2.7.08

Comme une solitude.

L’errant se frôle à la joue du temps, qui chaque jour le berce vers un pas de moins. Les vestiges d’une averse ruissellent sur son manteau et le vent se fracasse sur sa frêle carcasse. Il n’a nulle part où aller et ne vaque à rien, sauf si ce n’est à la dérive. Le soleil vient tout juste d’apparaître et les buildings commencent déjà l’asphyxie des quelques morceaux d’éther visibles. À cette heure, les trottoirs s’inondent de personnages anonymes qui ne font que passer et s’enfoncent entassés. L’errant ose timidement l’affront de la main, tendue devant lui, avant que, dans les autobus et les métros, d’un pas cadencé, s’inhument une marée humaine. Dans cette cohue quotidienne, dix mille visages, tournés vers lui, sur lesquels se dessinent et se dressent de muettes critiques.

Une pièce de monnaie se pose dans une paume.

L’adolescente leste traîne avec elle un violoncelle élimé. La mélancolie de ses jours se joue sur grand format et s’accorde en démesure. Aspirée par l’apathie des masses et des masques revêtus, elle se laisse porter comme un navire sur un fetch. Au loin, au-dessus de sa tête, l’instrument de ses vertiges demeure encore visible et se heurte à l’èbe du pavé.

Un archet d’écrin se lustre sur une corde et, à fleur de peau, en surface, se grave un sourire.

Le junkie. Sa souffrance se fixe au bout d’une aiguille et s’encre sur sa peau. Balafres de doléances, ses bras se balancent le long de son corps et il marche, malaisé, à travers la foule. Ses bottes battent le tempo d’une manœuvre militaire et ses sanglots s’engloutissent sur faîte de silence.

À travers l’alinéa des allées et venues, j’appuie sur le déclencheur.

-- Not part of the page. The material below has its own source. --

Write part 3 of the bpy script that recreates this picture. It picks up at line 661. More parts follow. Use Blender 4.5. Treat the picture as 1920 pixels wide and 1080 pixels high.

Un déclic, imperceptible ou presque, fige, sur pellicule, le temps. Trois figures, trois routines qui, ainsi exposées, apparaissent soudain moins en aparté. Je me fais discret et m’éclipse comme un voleur qui viendrait de leur arracher un souffle. En m’éloignant, je réalise que le boîtier de mon appareil photo n’est plus étanche : une fissure, par laquelle la lumière pénètre, comme une fenêtre mal calfeutrée, viole les moments où les secondes s’effritent entre mes doigts. Le temps ne dure pas, il s’éternise. En passages éphémères.

1 commentaire:

était !c! a dit…

belle finale! elle a changée ou c'est moins qui n'était pas à jour?

ça sonne, "comme un navire sur un fetch"!

j'ai d'autres commentaires, mais là j'dois aller travailler.. fais-moi penser de te les donner à mon retour ;)

cath

ps. j'adore le vert de ton nouveau blog
pps. j'adore les ps
ppps. plus y'a de P devant le S mieux c'est!